Stored data entries
%%
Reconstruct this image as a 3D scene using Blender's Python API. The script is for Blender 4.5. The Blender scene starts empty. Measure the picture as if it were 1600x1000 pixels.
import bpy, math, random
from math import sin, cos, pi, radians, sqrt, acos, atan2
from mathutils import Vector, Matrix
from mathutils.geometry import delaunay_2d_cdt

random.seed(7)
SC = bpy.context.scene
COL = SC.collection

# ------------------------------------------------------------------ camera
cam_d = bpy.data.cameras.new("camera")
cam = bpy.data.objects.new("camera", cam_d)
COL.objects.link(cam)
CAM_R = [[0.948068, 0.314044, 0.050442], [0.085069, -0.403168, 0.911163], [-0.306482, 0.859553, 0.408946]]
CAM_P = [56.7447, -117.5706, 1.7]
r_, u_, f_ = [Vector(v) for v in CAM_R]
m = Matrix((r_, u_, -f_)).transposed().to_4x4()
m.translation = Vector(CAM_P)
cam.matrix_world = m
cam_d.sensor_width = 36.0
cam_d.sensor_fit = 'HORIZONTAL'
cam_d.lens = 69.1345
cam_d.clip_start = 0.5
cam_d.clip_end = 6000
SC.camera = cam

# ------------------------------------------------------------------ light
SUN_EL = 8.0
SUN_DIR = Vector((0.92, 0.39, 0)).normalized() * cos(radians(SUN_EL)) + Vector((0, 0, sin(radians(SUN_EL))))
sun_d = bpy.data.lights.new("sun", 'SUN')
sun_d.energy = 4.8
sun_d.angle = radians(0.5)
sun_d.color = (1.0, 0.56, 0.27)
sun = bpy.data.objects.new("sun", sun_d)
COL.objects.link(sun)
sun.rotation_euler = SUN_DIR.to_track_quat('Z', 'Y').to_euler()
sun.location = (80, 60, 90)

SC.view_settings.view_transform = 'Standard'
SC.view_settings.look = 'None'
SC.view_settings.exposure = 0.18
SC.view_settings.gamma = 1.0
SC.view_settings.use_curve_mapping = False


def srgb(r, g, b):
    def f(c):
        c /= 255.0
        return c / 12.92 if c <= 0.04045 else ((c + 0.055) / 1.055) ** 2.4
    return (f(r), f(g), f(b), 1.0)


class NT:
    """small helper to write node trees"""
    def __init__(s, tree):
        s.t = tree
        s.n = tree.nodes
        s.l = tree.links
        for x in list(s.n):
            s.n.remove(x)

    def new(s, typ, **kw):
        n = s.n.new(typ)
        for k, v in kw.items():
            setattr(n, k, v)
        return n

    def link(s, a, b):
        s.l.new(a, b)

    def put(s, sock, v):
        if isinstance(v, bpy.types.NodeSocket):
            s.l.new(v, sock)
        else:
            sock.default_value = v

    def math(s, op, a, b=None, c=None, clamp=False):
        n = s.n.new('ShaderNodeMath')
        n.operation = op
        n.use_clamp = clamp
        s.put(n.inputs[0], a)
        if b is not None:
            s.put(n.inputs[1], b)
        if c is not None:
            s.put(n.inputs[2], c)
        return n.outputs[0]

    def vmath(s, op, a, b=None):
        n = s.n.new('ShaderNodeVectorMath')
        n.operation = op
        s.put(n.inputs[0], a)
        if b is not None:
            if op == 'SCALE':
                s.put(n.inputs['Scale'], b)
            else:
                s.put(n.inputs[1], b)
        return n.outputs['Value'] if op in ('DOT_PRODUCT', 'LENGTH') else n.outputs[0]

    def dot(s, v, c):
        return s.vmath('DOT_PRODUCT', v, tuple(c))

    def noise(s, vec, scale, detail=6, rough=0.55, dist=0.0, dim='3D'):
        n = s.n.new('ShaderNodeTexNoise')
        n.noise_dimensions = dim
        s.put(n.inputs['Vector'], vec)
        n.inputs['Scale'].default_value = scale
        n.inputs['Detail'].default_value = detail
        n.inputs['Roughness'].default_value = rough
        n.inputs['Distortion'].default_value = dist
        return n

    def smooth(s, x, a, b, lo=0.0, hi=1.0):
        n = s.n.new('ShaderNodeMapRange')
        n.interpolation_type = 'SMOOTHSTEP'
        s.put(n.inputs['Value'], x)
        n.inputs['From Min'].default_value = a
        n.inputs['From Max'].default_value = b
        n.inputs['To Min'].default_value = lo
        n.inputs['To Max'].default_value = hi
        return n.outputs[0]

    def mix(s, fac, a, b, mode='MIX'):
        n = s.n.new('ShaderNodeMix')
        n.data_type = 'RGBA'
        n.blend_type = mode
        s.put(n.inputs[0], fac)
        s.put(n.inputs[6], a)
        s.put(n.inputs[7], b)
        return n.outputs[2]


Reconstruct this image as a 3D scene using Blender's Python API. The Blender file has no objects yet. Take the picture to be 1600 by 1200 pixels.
%%
Make a copy of each line that contains the string "using".

-- REPLY --
Reconstruct this image as a 3D scene using Blender's Python API. The script is for Blender 4.5. The Blender scene starts empty. Measure the picture as if it were 1600x1000 pixels.
Reconstruct this image as a 3D scene using Blender's Python API. The Blender file has no objects yet. Take the picture to be 1600 by 1200 pixels.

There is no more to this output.